Supplied information -
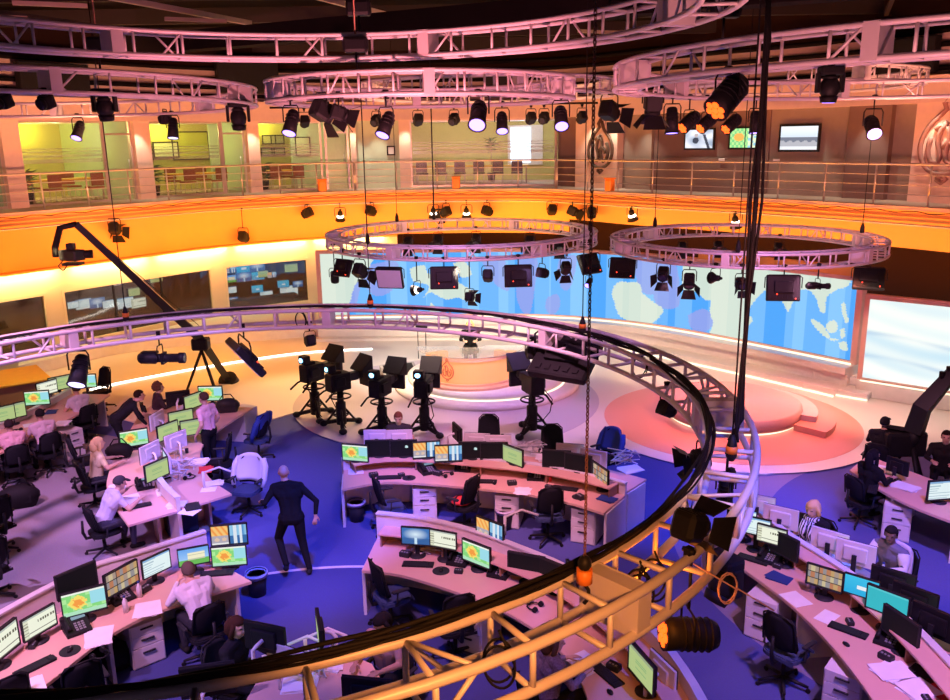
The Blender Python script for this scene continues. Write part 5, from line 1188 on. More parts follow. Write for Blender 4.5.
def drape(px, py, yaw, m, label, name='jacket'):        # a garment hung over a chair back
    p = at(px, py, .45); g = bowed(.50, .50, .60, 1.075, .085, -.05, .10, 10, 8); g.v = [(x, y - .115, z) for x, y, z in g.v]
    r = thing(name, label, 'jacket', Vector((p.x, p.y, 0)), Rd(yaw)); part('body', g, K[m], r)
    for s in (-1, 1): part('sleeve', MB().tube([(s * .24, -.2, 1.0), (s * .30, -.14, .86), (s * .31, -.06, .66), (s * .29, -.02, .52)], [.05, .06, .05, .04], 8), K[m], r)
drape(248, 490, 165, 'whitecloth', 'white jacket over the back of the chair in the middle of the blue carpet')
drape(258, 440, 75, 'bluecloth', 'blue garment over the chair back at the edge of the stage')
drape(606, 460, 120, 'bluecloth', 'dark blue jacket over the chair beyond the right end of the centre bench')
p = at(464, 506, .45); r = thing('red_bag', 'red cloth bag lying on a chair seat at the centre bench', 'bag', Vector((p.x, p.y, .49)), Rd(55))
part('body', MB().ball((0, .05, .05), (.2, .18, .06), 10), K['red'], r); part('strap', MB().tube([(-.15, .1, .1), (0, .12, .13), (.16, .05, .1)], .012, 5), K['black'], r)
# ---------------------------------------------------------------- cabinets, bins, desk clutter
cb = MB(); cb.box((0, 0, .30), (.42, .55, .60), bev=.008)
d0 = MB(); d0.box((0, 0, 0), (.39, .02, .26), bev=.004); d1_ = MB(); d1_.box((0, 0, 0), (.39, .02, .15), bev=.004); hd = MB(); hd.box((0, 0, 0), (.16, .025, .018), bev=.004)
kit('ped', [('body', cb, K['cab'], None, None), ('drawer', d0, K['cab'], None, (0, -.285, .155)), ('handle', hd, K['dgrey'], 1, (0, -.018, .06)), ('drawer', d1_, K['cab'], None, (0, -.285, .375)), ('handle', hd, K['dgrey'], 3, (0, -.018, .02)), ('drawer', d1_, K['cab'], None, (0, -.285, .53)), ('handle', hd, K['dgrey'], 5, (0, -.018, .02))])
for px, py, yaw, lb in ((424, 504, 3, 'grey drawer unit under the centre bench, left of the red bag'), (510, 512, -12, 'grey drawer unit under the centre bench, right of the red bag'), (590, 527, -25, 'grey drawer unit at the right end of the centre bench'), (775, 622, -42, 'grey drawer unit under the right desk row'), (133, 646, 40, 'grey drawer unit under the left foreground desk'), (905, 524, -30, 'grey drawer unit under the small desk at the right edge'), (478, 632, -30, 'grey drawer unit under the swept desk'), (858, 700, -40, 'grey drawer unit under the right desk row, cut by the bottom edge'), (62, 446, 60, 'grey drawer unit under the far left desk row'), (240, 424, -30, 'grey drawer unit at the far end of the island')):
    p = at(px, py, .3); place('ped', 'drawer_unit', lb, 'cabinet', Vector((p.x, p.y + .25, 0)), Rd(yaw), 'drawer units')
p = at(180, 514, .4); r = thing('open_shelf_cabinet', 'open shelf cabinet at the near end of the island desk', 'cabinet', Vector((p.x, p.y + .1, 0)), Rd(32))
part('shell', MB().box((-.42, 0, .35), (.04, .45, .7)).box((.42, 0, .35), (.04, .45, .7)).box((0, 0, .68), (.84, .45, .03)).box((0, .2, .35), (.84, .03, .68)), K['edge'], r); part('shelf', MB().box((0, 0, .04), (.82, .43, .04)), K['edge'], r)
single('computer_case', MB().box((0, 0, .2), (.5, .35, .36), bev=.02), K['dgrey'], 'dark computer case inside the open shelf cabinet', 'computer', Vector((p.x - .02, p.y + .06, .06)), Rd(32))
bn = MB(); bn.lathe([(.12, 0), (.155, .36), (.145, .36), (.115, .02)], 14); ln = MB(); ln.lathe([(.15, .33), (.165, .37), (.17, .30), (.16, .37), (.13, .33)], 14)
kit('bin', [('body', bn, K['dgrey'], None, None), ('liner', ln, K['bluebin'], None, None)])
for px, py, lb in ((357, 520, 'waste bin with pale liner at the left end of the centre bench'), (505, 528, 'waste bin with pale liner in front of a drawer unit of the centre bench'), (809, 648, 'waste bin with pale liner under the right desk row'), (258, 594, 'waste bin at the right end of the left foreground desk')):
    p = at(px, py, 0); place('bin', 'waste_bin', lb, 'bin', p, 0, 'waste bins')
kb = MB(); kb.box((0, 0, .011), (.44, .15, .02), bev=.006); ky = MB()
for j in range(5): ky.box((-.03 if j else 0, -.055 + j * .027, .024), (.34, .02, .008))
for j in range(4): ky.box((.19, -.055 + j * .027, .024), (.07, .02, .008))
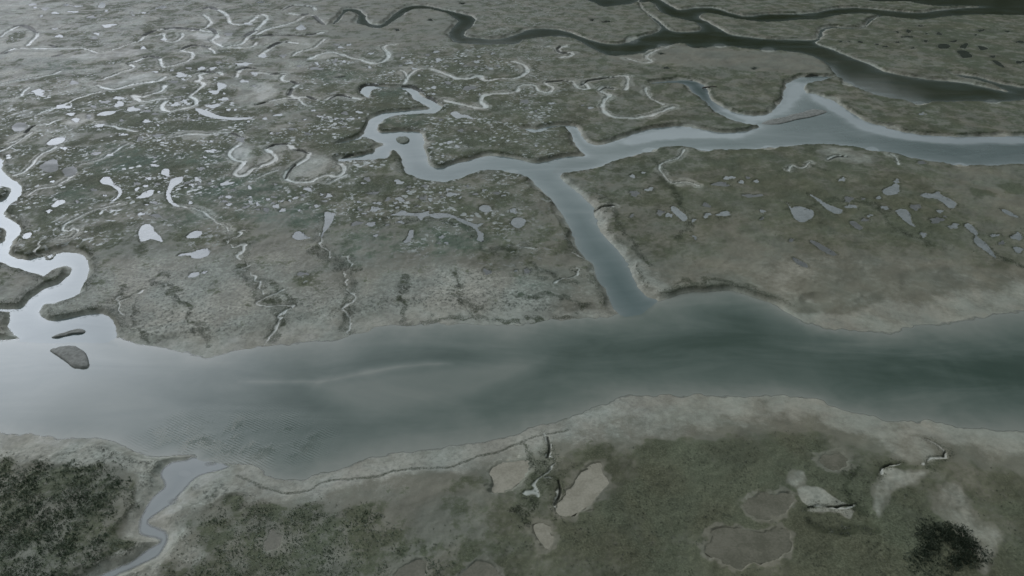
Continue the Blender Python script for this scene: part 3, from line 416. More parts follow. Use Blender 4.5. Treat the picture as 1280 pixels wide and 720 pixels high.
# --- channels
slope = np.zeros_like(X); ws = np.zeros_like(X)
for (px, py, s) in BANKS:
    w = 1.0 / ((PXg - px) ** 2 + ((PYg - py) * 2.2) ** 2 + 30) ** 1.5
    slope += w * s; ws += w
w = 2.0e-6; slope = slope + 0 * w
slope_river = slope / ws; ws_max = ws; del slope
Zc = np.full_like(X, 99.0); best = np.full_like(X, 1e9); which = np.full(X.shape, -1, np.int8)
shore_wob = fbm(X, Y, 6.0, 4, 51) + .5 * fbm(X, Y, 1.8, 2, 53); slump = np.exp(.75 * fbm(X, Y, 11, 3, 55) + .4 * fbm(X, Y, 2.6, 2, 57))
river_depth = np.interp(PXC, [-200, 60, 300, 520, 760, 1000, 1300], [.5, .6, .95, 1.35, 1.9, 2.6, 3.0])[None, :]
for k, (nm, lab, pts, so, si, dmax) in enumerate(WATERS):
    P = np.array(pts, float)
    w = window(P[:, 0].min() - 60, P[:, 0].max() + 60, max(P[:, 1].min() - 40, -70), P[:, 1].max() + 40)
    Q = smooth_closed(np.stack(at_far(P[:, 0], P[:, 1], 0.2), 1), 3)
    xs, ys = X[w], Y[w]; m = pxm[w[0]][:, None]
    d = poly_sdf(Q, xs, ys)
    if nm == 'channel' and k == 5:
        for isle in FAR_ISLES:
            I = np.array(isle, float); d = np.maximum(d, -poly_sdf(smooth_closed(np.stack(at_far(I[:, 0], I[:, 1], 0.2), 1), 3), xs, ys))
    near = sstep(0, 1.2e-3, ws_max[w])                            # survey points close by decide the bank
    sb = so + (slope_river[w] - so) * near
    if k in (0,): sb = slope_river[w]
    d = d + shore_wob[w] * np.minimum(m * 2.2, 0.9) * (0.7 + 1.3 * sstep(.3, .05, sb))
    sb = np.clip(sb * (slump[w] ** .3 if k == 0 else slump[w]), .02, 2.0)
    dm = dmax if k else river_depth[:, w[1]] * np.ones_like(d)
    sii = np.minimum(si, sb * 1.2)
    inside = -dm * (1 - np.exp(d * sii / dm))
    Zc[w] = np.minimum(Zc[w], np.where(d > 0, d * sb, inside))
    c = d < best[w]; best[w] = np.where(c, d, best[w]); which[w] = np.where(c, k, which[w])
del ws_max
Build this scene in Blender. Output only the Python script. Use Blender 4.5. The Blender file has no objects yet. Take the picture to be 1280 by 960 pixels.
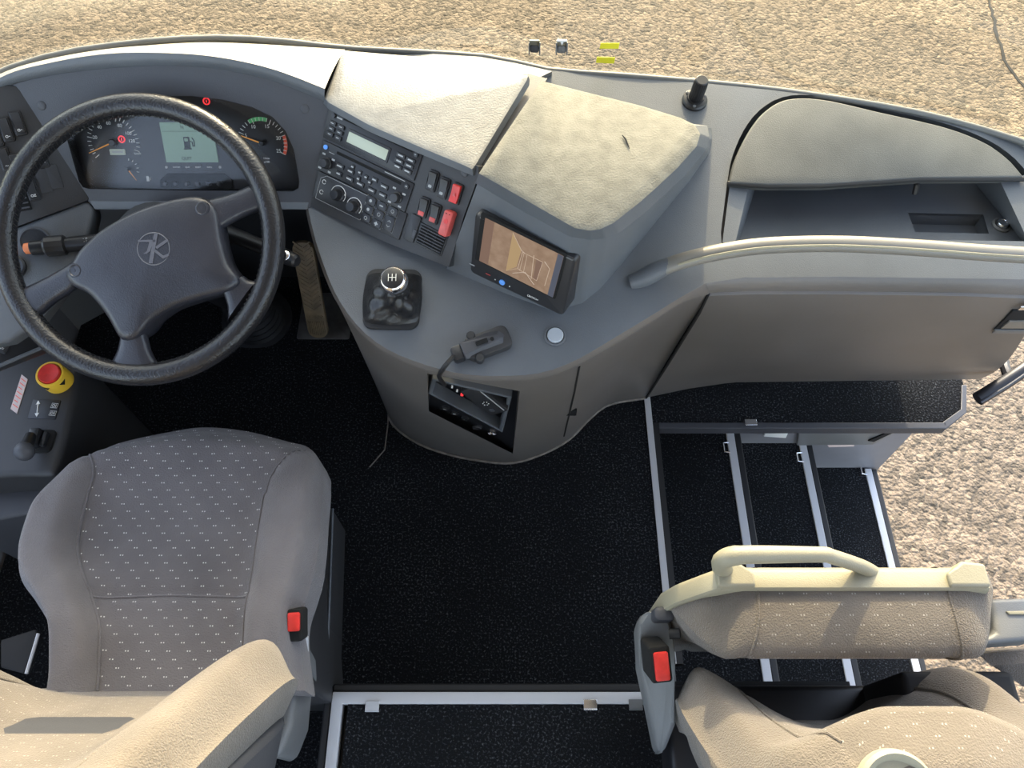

Work to be completed - Output exactly the lines from the one containing "Continue the Blender" through the last line of the records above, both included, and leave out the pictures.

Result below -
Continue the Blender Python script for this scene: part 3, from line 416. More parts follow. Use Blender 4.5. Treat the picture as 1280 pixels wide and 720 pixels high.
# --- channels
slope = np.zeros_like(X); ws = np.zeros_like(X)
for (px, py, s) in BANKS:
    w = 1.0 / ((PXg - px) ** 2 + ((PYg - py) * 2.2) ** 2 + 30) ** 1.5
    slope += w * s; ws += w
w = 2.0e-6; slope = slope + 0 * w
slope_river = slope / ws; ws_max = ws; del slope
Zc = np.full_like(X, 99.0); best = np.full_like(X, 1e9); which = np.full(X.shape, -1, np.int8)
shore_wob = fbm(X, Y, 6.0, 4, 51) + .5 * fbm(X, Y, 1.8, 2, 53); slump = np.exp(.75 * fbm(X, Y, 11, 3, 55) + .4 * fbm(X, Y, 2.6, 2, 57))
river_depth = np.interp(PXC, [-200, 60, 300, 520, 760, 1000, 1300], [.5, .6, .95, 1.35, 1.9, 2.6, 3.0])[None, :]
for k, (nm, lab, pts, so, si, dmax) in enumerate(WATERS):
    P = np.array(pts, float)
    w = window(P[:, 0].min() - 60, P[:, 0].max() + 60, max(P[:, 1].min() - 40, -70), P[:, 1].max() + 40)
    Q = smooth_closed(np.stack(at_far(P[:, 0], P[:, 1], 0.2), 1), 3)
    xs, ys = X[w], Y[w]; m = pxm[w[0]][:, None]
    d = poly_sdf(Q, xs, ys)
    if nm == 'channel' and k == 5:
        for isle in FAR_ISLES:
            I = np.array(isle, float); d = np.maximum(d, -poly_sdf(smooth_closed(np.stack(at_far(I[:, 0], I[:, 1], 0.2), 1), 3), xs, ys))
    near = sstep(0, 1.2e-3, ws_max[w])                            # survey points close by decide the bank
    sb = so + (slope_river[w] - so) * near
    if k in (0,): sb = slope_river[w]
    d = d + shore_wob[w] * np.minimum(m * 2.2, 0.9) * (0.7 + 1.3 * sstep(.3, .05, sb))
    sb = np.clip(sb * (slump[w] ** .3 if k == 0 else slump[w]), .02, 2.0)
    dm = dmax if k else river_depth[:, w[1]] * np.ones_like(d)
    sii = np.minimum(si, sb * 1.2)
    inside = -dm * (1 - np.exp(d * sii / dm))
    Zc[w] = np.minimum(Zc[w], np.where(d > 0, d * sb, inside))
    c = d < best[w]; best[w] = np.where(c, d, best[w]); which[w] = np.where(c, k, which[w])
del ws_max
Build this scene in Blender. Output only the Python script. Use Blender 4.5. The Blender file has no objects yet. Take the picture to be 1280 by 960 pixels.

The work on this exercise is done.